If anything happens to efficiency it is reduced due to a loss in the
ferrite core material.


Sorry, that's not true. When the ferrite core is inserted, the loss
resistance stays the same, as you say. But the radiation resistance
increases, resulting in increased efficiency.

What happens is that the effective cross-sectional area of the loop
increases approximately in proportion to the permeability of the core.
For small permeabilities the capture area is much increased.

This is a good illustration of why I don't like using "capture area" for
antennas of small dimensions -- even Reg gets the mistaken idea that
physical or effective physical area is directly related to capture area.
For some antennas, like horns and ones with a parabolic reflector, it
is. But for simple, small antennas, it isn't. The effective aperture
(capture area) of a small loop is 3 * lambda^2 / (8 * pi) where lambda
is the wavelength, for a loop of any size as long as it's electrically
small enough to have essentially uniform current. Notice that the
capture area doesn't increase as the loop size increases as long as the
current is essentially uniform. This is, in fact, exactly the same thing
that happens for a short dipole. Making a loop larger (or short dipole
longer) decreases the radiation resistance which in the presence of
inevitable loss, increases the efficiency. But if you could make a
lossless loop or dipole, you couldn't get any more power out of it by
increasing its size, again with the restriction that the current remains
essentially uniform, or for a dipole that the length is very short
compared to a wavelength. (The above discussion assumes that effective
aperture and capture area don't include the effect of loss. This is the
assumption commonly used in texts.)

But for
larger permeabilities, say above 100, the effect diminishes and the
effective core permeability settles down to the order of 20 or 30. It
depends on the ratio of length to diameter of the core rather than of
the coil.

To visualise, it should be remembered most of the magnetic circuit
lies in the air between and near the ends of a ferrite rod. There is
no point in increasing permeability of rod material beyond a certain
amount in an attempt to increase capture area.

Again, adding the ferrite improves efficiency by reducing radiation
resistance, not by increasing capture area.

. . .

Roy Lewallen, W7EL

Roy Lewallen wrote:
. . .
Making a loop larger (or short dipole
longer) decreases the radiation resistance which in the presence of
inevitable loss, increases the efficiency. . .

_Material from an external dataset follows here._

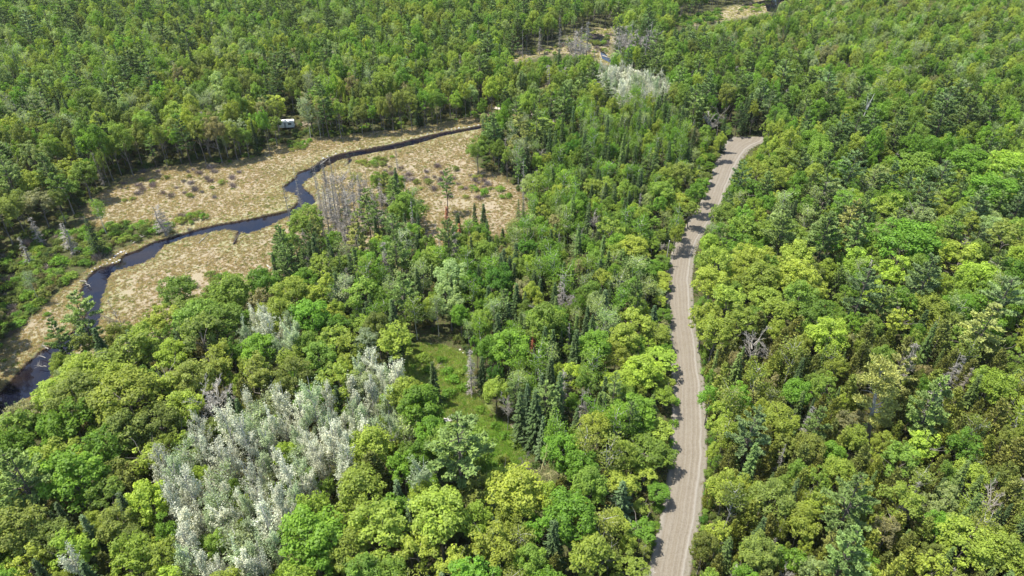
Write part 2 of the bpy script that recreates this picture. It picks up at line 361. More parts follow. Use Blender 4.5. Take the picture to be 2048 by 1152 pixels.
def crown_airy(R=2.6, H=13.0, base=0.35, n=26, dens=70, leaf=0.26):
    A = Acc(); T = Acc()
    V, Q = trunk_arr(H * 0.94, 0.12, 0.6, 5, 6); T.add(V, Q, 0.5, 1)
    for i in range(n):
        z0 = H * rng.uniform(base, 0.85); a = rng.uniform(0, 6.283); e = (z0 / H - base) / (1 - base)
        L = R * (1.1 - 0.5 * e) * rng.uniform(0.55, 1.1)
        p1 = np.array((math.cos(a) * L, math.sin(a) * L, z0 + L * rng.uniform(0.35, 1.1)))
        V, Q = tube(wob((0, 0, z0), p1, 4, 0.18), [0.05, 0.04, 0.026, 0.01], 3); T.add(V, Q, 0.5, 1)
        m = int(dens * rng.uniform(0.4, 1.3)); t = rng.uniform(0.35, 1.1, m)
        P = np.array((0, 0, z0)) * (1 - t[:, None]) + p1 * t[:, None] + rng.normal(size=(m, 3)) * np.array([0.5, 0.5, 0.36])
        Ls = leaf * rng.uniform(0.6, 1.3, m); V, Q = leaf_rand(P, np.array([[0, 0, 0.8]]) + rsphere(m) * 0.7, Ls, Ls * 0.75, 0.5)
        A.add(V, Q, np.clip(rng.uniform(0.1, 0.9) * 0.4 + rng.uniform(0, 1, m) * 0.6, 0, 1))
    return A, T
def dead_conifer(R=1.7, H=13.0, n=85, twigs=9, gap=0.0, droop=0.35):
    A = Acc(); T = Acc()
    V, Q = trunk_arr(H, 0.2, 0.3, 6, 6); T.add(V, Q, 0.5, 1)
    for i in range(n):
        e = rng.uniform(0.08, 0.98); 
        if rng.random() < gap: continue
        a = rng.uniform(0, 6.283); L = R * (1 - e) ** 0.7 * rng.uniform(0.55, 1.15) + 0.15
        p0 = np.array((0, 0, H * e)); p1 = np.array((math.cos(a) * L, math.sin(a) * L, H * e + L * rng.uniform(-droop, 0.25)))
        V, Q = tube([p0, (p0 + p1) / 2 + (0, 0, 0.08 * L), p1], [0.05, 0.035, 0.015], 3); A.add(V, Q, rng.uniform(0.3, 0.9))
        m = int(twigs * (0.4 + L / R)); 
        if m < 1: continue
        t = rng.uniform(0.2, 1, m)[:, None]; P = p0 * (1 - t) + p1 * t
        D = norm((p1 - p0)[None] * 0.5 / L + rng.normal(size=(m, 3)) * np.array([0.6, 0.6, 0.4]) + np.array([0, 0, -0.2]))
        S = norm(np.cross(D, rsphere(m))); V, Q = leafq(P, D, S, rng.uniform(0.25, 0.7, m), rng.uniform(0.03, 0.07, m), 0.4)
        A.add(V, Q, rng.uniform(0.1, 1, m))
    return A, T
def bare_tree(R=2.6, H=11.0, base=0.4, n=16, fuzz=0, up=1.0):
    A = Acc(); T = Acc()
    V, Q = trunk_arr(H * 0.8, 0.16, 0.6, 6, 6); T.add(V, Q, 0.5, 1)
    for i in range(n):
        z0 = H * rng.uniform(base, 0.78); a = rng.uniform(0, 6.283); L = R * rng.uniform(0.5, 1.05)
        p0 = np.array((0, 0, z0)); p1 = np.array((math.cos(a) * L, math.sin(a) * L, z0 + L * rng.uniform(0.5, 1.3) * up))
        V, Q = tube(wob(p0, p1, 4, 0.22), [0.07, 0.05, 0.035, 0.015], 4); A.add(V, Q, rng.uniform(0.4, 0.9))
        for j in range(7):
            t = rng.uniform(0.3, 1); q0 = p0 * (1 - t) + p1 * t; q1 = q0 + norm((p1 - p0) / L + rng.normal(size=3) * 0.7) * L * rng.uniform(0.25, 0.5)
            V, Q = tube(wob(q0, q1, 3, 0.08), [0.03, 0.022, 0.008], 3); A.add(V, Q, rng.uniform(0.3, 0.9))
            m = 6 + fuzz; tt = rng.uniform(0.2, 1.1, m)[:, None]; P = q0 * (1 - tt) + q1 * tt
            D = norm(rng.normal(size=(m, 3)) * 0.6 + (q1 - q0) / np.linalg.norm(q1 - q0) + np.array([0, 0, 0.3])); S = norm(np.cross(D, rsphere(m)))
            V, Q = leafq(P, D, S, rng.uniform(0.25, 0.6, m), rng.uniform(0.025, 0.06, m), 0.4); A.add(V, Q, rng.uniform(0.2, 1, m))
    return A, T
def bush(R=1.4, H=1.8, nl=16, per=60, leaf=0.2):
    A = Acc()
    for i in range(nl):
        a = rng.uniform(0, 6.283); q = rng.uniform(0, 0.8) ** 0.6; r = R * rng.uniform(0.25, 0.42)
        c = np.array((math.cos(a) * R * q, math.sin(a) * R * q, H * 0.55 * (1.15 - q * 0.6)))
        p = rsphere(per); p = p[p[:, 2] > -0.5]
        P = c + p * r * rng.uniform(0.5, 1.2, (len(p), 1)) * np.array([1, 1, H / R * 0.7]); P[:, 2] = np.maximum(P[:, 2], 0.02)
        Ls = leaf * rng.uniform(0.6, 1.3, len(p)); V, Q = leaf_rand(P, p + np.array([0, 0, 0.7]), Ls, Ls * 0.7, 0.5)
        A.add(V, Q, np.clip(rng.uniform(0, 1) * 0.45 + rng.uniform(0, 1, len(p)) * 0.55, 0, 1))
    return A
def bare_bush(R=1.4, H=1.3, n=70):
    A = Acc()
    for k in range(7):
        a = rng.uniform(0, 6.283); q = rng.uniform(0, 0.75) * R; c = np.array((math.cos(a) * q, math.sin(a) * q, 0))
        m = n; D = norm(rng.normal(size=(m, 3)) * np.array([0.5, 0.5, 0.15]) + np.array([0, 0, 0.85])); S = norm(np.cross(D, rsphere(m)))
        P = c + D * rng.uniform(0, 0.7, (m, 1)) * H + rng.normal(size=(m, 3)) * np.array([0.25, 0.25, 0.0])
        V, Q = leafq(P, D, S, rng.uniform(0.25, 0.55, m), rng.uniform(0.03, 0.08, m), 0.4); A.add(V, Q, rng.uniform(0, 1, m))
    return A

# kinds: noun, category, part names, materials, nominal R and H, nominal crown centre fraction
KIND = {
 'broad':  dict(name='broadleaf_tree', noun='broadleaf tree', R=4.0, H=14.0, c=0.63, mats=(M_LEAF, M_BARK), smats=(M_LEAF_S, M_BARK), grp='broadleaf trees of the forest'),
 'airy':   dict(name='birch_tree', noun='thin-crowned birch', R=2.6, H=13.0, c=0.66, mats=(M_LEAF, M_PBARK), smats=(M_LEAF_S, M_PBARK), grp='thin-crowned birches'),
 'poplar': dict(name='poplar_tree', noun='silvery poplar', R=2.1, H=15.0, c=0.64, mats=(M_SILV, M_PBARK), smats=(M_SILV_S, M_PBARK), grp='silvery poplars'),
 'pine':   dict(name='pine_tree', noun='pine', R=4.4, H=19.0, c=0.62, mats=(M_NEED, M_DBARK), smats=(M_NEED_S, M_DBARK), grp='tall pines'),
 'spruce': dict(name='spruce_tree', noun='spruce', R=1.9, H=11.6, c=0.45, mats=(M_NEED, M_DBARK), smats=(M_NEED_S, M_DBARK), grp='pointed spruces'),
 'cedar':  dict(name='cedar_tree', noun='cedar', R=2.4, H=10.5, c=0.48, mats=(M_NEED, M_DBARK), smats=(M_NEED_S, M_DBARK), grp='conical cedars'),
 'snag':   dict(name='dead_conifer', noun='dead conifer', R=1.7, H=13.0, c=0.55, mats=(M_TWIG, M_DEADW), smats=(M_TWIG_S, M_DEADW), grp='dead grey conifers'),
 'bare':   dict(name='bare_tree', noun='leafless tree', R=2.8, H=11.0, c=0.7, mats=(M_TWIG, M_DEADW), smats=(M_TWIG_S, M_DEADW), grp='leafless grey trees'),
 'shrub':  dict(name='shrub', noun='shrub', R=1.5, H=1.9, c=0.5, mats=(M_LEAF, M_BARK), smats=(M_LEAF_S, M_BARK), grp='low green shrubs'),
 'heath':  dict(name='bare_shrub', noun='leafless shrub', R=1.5, H=1.4, c=0.5, mats=(M_TWIG, M_BARK), smats=(M_TWIG_S, M_BARK), grp='brown leafless marsh shrubs'),
}
PART = {'snag': 'branches', 'bare': 'branches', 'heath': 'branches', 'shrub': 'foliage'}
VAR = {}
def variant(kind, A, T=None):
    VAR.setdefault(kind, []).append((A, T))
for i in range(9):
    A = crown_broad(nl=int(rng.integers(88, 112)), per=165, leaf=0.29, flat=0.75, base=rng.uniform(0.24, 0.36)); T = Acc(); limbs_broad(T, 4, 14, 0.3); variant('broad', A, T)
for i in range(5):
    A = crown_broad(nl=int(rng.integers(58, 74)), per=140, leaf=0.34, base=rng.uniform(0.2, 0.4), loose=1.0, flat=0.7); T = Acc(); limbs_broad(T, 4, 14, 0.3); variant('broad', A, T)
for i in range(6):
    A = crown_multi(stems=(2, 3, 3, 4, 5, 4)[i]); T = Acc(); limbs_broad(T, 4, 14, 0.3); variant('broad', A, T)
for i in range(6): variant('airy', *crown_airy(n=int(rng.integers(22, 32))))
for i in range(6): variant('poplar', *crown_poplar(R=rng.uniform(1.5, 2.0), leaf=0.18, dens=80, n=int(rng.integers(28, 38))))
for i in range(7): variant('pine', *crown_pine(R=rng.uniform(3.8, 4.6), whorls=int(rng.integers(10, 13)), sparse=(0.05, .1, .15, .2, .25, .3, .35)[i], base=rng.uniform(0.2, 0.4), shape=rng.uniform(0.2, 0.5)))
for i in range(6): variant('spruce', *crown_spruce(R=rng.uniform(1.9, 2.5), step=rng.uniform(0.52, 0.72), dens=(1.2, 1.2, 1.1, 1.0, 0.9, 0.8)[i], base=(0.04, 0.05, 0.06, 0.1, 0.15, 0.2)[i]))
for i in range(5): variant('cedar', *crown_cedar(R=rng.uniform(2.1, 2.6), n=int(rng.integers(85, 110))))
for i in range(6): variant('snag', *dead_conifer(n=int(rng.integers(70, 120)), twigs=(10, 14, 18, 6, 4, 2)[i], gap=(0, 0, 0, .2, .4, .6)[i]))
for i in range(5): variant('bare', *bare_tree(n=int(rng.integers(12, 20)), fuzz=(0, 6, 14, 20, 2)[i], base=rng.uniform(0.3, 0.5)))
for i in range(5): variant('shrub', bush())
for i in range(4): variant('heath', bare_bush())
MESH = {}
for k, vs in VAR.items():
    K = KIND[k]; MESH[k] = []
    for A, T in vs:
        V, Q, v, m = A.arrays(); crown = mesh_np(PART.get(k, 'crown'), V, Q, [K['mats'][0]], v)
        tr = None; SV, SQ, Sv, Sm = V, Q, v, m * 0
        if T is not None:
            V2, Q2, v2, m2 = T.arrays(); tr = mesh_np('trunk', V2, Q2, [K['mats'][1]], v2, smooth=True)
            SV = np.concatenate([V, V2]); SQ = np.concatenate([Q, Q2 + len(V)]); Sv = np.concatenate([v, v2]); Sm = np.concatenate([m * 0, m2 * 0 + 1])
        sm = mesh_np(K['name'] + '_mass', SV, SQ, list(K['smats']), Sv, Sm)
        MESH[k].append((crown, tr, sm))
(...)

That should be *increases* rather than decreases.

Roy Lewallen, W7EL

Reg,G4FGQ wrote:
"---when a ferrite core is placed inside a loop the efficiency remains
the same. Its the same wire, the same coil dimensions, and hence the
same loss in resistance."

Not if the coil is doing the same job. Remember the permeability tuned
coils? You insert the core farther into the coil to increase its
inductance. The powdered-iron core has a much higher permeability than
air. The powdered-iron core gathers and concentrates lines of flux
inside the coil. If the iron-cored coil is to resonate at the same
frequency as the air-cored coil does, the iron-cored coil must have many
fewer turns, and thus it has much less loss. Good design requires a
ferrite with low-loss at the frequency.

For a ferrite loopstick antenna, sensitivity is proportional to the
length of the ferrite rod and best placement of the coil is squarely in
the middle of the ferrite rod.

Best regards, Richard Harrison, KB5WZI